The President didn’t convene a meeting of his National Security Council until after all of the planes had crashed. And though the chain of command for military actions runs from the president to the secretary of defense, Bush didn’t call Rumsfeld for nearly an hour after the second tower was hit, though more than a half-hour lapsed between the crash into the second tower in New York and the attack on the Pentagon. Morever, despite the established chain of command, Bush in that call didn’t discuss with Rumsfeld the authorization to shoot down planes. Astonishingly, according to information the commission received between the writing of the staff reports and the final report, the secretary of defense, upon learning of the two attacks in New York, simply returned to the work he had already been doing in his Pentagon office.

The White House, I was told, pressed for two things about these hours to be included in the final report. First, it wanted the commission to publish Bush’s statement, as it did, that he remained in the classroom because he “felt he should project strength and calm until he could better understand what was happening”—though the fact that a calamity had taken place wasn’t exactly a secret. Second, the White House wanted the report to include Libby’s description of Cheney’s very quick decision—”in about the time it takes a batter to decide to swing”—that United Flight 93, which was believed to be headed toward Washington, should be shot down. Some commissioners found this description hardly flattering, but at the Republicans’ insistence it remained in the final report.

The White House was apparently so upset by the staff report’s account of Cheney’s deciding on his own to give the order to shoot down the planes that it overlooked the statement in another staff report, presented at the same time, that though there had been “contacts” between Iraq and al-Qaeda—involving al-Qaeda representatives seeking help from Iraq but not receiving it—”they do not appear to have resulted in a collaborative relationship.”

Once it received prominent attention in the press, this clear contradiction of one of the administration’s principal arguments for going to war— which had been repeated only two days earlier by Cheney—could not be left unchallenged by the White House. Bush said that the staff report validated his claims of “ties” between Saddam and al-Qaeda. In a television interview the day after the staff report was published, Cheney attacked the press for reporting accurately what the commission had said. (One commissioner, Jim Thompson, made similar comments on Bill O’Reilly’s show.)

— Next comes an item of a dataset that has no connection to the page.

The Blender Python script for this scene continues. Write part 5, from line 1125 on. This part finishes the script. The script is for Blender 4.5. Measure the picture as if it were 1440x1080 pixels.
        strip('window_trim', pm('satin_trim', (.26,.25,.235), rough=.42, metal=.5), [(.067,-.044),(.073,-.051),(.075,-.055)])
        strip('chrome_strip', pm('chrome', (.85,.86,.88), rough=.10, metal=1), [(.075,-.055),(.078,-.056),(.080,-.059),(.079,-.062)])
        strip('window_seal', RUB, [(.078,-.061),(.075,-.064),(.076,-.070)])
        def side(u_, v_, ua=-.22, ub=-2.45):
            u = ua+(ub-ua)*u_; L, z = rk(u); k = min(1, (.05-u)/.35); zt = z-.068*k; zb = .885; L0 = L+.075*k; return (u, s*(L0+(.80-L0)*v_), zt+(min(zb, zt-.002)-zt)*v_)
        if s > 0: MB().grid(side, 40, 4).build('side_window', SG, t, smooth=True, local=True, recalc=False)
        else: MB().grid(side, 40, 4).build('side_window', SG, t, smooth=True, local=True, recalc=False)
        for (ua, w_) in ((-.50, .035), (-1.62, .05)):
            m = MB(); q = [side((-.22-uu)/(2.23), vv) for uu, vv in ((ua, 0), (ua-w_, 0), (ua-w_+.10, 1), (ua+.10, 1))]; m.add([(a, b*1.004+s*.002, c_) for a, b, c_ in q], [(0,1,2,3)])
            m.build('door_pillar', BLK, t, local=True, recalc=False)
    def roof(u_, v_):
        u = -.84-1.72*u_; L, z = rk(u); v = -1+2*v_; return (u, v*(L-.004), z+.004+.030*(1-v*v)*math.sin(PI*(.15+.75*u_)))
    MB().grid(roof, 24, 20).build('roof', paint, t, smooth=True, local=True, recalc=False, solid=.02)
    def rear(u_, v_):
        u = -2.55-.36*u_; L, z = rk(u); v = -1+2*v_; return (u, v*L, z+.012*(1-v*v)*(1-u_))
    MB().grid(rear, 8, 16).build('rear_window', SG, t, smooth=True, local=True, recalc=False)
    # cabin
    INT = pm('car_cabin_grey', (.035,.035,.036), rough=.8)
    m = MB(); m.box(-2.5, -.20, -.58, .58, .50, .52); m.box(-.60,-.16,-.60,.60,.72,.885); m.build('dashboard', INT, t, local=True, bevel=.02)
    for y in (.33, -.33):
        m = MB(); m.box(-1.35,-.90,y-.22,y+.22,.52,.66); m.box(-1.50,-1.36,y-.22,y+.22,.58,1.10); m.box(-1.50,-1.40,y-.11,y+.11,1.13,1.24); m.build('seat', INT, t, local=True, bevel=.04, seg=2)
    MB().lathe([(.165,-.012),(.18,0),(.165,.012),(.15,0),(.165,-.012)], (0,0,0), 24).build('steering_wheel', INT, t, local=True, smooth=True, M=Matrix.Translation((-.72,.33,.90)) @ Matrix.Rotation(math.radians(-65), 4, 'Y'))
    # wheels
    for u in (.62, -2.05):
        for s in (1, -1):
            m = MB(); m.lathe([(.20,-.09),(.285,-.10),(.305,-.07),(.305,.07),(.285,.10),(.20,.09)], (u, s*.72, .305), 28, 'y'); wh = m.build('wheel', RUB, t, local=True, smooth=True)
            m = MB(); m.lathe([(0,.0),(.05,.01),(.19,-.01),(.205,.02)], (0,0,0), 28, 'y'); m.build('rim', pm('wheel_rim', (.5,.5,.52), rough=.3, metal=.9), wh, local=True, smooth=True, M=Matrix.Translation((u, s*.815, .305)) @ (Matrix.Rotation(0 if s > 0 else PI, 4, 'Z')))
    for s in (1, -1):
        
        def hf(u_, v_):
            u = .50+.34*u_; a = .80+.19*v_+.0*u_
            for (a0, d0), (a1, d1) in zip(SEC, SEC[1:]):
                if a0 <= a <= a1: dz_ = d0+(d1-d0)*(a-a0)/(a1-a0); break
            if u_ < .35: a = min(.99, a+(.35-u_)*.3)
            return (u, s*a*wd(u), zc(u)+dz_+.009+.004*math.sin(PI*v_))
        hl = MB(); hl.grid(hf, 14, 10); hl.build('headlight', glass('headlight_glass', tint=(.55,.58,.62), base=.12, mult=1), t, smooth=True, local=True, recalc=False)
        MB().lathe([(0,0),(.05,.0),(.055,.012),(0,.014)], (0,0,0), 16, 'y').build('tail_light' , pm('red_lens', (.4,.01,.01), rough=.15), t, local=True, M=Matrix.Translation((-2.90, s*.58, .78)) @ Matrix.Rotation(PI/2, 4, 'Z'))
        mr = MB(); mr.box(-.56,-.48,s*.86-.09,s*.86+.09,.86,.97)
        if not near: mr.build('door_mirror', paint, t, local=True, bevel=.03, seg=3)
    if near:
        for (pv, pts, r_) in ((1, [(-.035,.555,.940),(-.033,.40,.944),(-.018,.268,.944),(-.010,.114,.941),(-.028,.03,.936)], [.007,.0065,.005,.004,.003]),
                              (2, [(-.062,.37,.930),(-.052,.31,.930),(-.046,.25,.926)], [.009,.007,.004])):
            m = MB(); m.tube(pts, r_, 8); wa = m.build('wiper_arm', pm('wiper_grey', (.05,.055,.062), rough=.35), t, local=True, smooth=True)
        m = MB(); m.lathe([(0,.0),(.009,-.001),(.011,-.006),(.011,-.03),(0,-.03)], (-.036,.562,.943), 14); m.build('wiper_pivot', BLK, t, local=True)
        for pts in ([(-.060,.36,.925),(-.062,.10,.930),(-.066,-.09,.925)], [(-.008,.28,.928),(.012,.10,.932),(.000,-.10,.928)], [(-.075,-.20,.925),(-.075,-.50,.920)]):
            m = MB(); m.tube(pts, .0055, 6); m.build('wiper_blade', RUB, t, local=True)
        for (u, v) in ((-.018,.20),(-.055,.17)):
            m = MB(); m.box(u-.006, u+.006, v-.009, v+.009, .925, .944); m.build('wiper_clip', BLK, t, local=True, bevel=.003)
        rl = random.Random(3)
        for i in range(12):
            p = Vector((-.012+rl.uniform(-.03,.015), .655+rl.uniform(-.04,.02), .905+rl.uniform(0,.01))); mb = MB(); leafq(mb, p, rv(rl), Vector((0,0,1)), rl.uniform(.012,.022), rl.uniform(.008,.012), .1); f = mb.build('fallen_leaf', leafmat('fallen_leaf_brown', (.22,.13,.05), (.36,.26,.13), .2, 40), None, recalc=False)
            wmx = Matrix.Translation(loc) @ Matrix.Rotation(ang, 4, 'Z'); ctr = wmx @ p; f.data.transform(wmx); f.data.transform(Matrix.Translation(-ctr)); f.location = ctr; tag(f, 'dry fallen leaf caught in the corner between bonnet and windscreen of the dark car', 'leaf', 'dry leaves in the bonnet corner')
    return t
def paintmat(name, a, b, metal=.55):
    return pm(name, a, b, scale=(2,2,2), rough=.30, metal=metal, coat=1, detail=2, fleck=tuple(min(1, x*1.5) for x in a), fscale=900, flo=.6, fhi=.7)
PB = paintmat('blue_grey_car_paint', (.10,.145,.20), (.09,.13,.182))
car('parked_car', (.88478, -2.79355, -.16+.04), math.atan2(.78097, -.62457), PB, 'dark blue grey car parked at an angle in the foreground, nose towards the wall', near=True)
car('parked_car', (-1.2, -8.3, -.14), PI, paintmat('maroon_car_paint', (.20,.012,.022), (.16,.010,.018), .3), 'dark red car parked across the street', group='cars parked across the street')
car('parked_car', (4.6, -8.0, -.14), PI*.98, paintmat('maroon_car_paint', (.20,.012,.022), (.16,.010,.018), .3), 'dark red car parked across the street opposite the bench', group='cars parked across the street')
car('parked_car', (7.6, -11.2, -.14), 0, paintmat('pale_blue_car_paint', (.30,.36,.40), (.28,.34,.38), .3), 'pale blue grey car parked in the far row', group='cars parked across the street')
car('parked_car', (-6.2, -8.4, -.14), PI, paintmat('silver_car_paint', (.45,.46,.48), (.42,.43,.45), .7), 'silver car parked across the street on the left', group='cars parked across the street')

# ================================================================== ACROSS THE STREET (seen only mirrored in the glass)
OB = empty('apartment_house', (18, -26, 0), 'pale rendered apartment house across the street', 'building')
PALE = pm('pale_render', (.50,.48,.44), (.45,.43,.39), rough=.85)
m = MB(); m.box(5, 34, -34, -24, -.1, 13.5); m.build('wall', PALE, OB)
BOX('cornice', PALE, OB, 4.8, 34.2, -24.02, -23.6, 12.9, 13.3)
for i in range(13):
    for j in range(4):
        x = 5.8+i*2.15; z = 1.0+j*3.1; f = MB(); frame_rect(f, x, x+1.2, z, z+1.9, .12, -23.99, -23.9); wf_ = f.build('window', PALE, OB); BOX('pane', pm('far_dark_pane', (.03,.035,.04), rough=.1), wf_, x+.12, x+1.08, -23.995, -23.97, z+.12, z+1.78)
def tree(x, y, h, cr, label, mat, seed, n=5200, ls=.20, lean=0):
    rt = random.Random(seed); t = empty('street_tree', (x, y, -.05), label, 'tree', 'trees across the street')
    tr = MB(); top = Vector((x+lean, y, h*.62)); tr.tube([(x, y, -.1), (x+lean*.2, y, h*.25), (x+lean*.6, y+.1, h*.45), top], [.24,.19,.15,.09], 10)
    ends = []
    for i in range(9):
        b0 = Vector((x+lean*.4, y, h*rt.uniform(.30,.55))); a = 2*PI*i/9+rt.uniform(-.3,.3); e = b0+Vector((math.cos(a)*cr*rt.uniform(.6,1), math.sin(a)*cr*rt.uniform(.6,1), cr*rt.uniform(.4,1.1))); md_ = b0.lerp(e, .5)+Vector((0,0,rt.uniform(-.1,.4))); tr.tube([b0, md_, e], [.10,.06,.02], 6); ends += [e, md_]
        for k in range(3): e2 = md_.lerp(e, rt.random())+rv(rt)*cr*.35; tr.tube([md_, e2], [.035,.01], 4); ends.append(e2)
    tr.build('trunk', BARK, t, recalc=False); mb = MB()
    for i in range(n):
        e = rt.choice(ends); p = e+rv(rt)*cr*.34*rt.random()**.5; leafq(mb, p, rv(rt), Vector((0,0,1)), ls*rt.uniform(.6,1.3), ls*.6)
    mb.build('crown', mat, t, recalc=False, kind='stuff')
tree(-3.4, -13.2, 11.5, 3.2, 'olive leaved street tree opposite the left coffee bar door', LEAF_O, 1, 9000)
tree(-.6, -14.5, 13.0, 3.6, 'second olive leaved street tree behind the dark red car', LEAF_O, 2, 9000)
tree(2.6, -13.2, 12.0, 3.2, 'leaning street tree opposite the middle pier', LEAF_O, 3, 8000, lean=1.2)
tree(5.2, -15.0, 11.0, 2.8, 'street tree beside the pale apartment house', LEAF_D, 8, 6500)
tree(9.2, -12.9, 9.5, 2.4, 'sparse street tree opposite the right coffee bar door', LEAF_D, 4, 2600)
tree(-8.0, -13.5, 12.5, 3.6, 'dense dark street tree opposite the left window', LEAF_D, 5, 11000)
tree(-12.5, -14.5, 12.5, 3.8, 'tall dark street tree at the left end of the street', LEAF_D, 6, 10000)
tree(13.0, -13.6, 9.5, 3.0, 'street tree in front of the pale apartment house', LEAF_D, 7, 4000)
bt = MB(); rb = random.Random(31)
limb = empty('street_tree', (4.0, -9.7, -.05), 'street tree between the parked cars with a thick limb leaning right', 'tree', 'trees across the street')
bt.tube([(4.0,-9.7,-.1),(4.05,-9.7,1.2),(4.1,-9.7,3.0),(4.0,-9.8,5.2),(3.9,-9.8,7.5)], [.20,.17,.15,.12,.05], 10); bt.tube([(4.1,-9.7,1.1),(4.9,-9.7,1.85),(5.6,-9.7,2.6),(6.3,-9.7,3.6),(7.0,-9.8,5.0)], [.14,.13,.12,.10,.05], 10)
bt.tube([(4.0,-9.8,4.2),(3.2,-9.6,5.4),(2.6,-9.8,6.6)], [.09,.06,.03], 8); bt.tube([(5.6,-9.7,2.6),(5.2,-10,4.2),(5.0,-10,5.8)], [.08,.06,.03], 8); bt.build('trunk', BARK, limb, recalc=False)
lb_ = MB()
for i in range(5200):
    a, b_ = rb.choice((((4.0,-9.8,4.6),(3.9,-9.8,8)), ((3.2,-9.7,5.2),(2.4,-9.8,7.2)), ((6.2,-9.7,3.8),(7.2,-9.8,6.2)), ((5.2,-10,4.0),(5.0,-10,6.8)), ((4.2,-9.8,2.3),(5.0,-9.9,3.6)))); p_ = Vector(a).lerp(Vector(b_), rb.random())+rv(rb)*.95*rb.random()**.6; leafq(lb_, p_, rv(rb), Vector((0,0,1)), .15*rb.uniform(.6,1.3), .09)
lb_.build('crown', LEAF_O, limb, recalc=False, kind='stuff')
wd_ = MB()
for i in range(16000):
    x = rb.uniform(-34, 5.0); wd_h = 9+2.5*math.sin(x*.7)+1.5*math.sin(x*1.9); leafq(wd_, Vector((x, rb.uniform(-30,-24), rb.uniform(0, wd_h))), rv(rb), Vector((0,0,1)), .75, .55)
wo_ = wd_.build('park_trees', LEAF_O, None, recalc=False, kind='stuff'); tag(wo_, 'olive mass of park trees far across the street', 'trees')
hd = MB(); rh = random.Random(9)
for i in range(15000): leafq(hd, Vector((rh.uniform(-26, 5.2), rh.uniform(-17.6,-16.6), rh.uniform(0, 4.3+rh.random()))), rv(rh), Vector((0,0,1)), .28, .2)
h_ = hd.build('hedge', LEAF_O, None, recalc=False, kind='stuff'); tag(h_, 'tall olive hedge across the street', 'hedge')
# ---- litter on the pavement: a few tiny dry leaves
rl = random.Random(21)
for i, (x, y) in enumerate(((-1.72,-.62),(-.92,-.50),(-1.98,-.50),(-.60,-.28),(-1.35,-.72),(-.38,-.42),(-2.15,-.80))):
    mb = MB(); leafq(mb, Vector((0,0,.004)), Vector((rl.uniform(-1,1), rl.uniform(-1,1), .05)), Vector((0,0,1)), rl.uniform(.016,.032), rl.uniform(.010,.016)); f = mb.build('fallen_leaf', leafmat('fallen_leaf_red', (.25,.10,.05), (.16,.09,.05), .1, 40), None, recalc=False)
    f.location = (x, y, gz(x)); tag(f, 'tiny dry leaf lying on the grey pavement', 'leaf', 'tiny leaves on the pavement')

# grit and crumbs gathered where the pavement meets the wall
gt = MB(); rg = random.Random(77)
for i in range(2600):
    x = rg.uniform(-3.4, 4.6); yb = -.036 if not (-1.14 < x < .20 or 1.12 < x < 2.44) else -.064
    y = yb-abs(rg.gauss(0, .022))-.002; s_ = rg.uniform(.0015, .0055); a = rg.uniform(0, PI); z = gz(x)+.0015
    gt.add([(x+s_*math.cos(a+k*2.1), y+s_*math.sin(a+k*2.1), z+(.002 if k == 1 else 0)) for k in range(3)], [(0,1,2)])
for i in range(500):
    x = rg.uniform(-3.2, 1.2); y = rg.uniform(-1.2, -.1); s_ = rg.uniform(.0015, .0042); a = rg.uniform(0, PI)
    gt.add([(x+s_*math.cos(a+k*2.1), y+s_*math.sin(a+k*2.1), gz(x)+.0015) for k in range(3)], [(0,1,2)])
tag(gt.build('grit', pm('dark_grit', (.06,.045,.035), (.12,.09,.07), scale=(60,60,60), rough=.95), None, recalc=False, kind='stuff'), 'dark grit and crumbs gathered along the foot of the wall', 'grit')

In the final report, the commission said there had been no “collaborative operational relationship.” One commissioner told me the word “operational” was added for clarity; another said that it was intended to underscore the fact that Bush’s and Cheney’s assertions were wrong. In announcing on August 2 his proposals for acting on the commission’s recommendations, Bush, ignoring the language of the report, repeated his vague claim that Saddam Hussein “had terrorist ties.

There’s a lot more in this rich, thorough review from an old-time Washington insider. Why did bush fight this commission at every step of the way? What was he so terrified of? One day this whole bizarre story will be taken apart like an onion, and what we’ll find will be pretty ugly. Drew has started the process, and it smells already.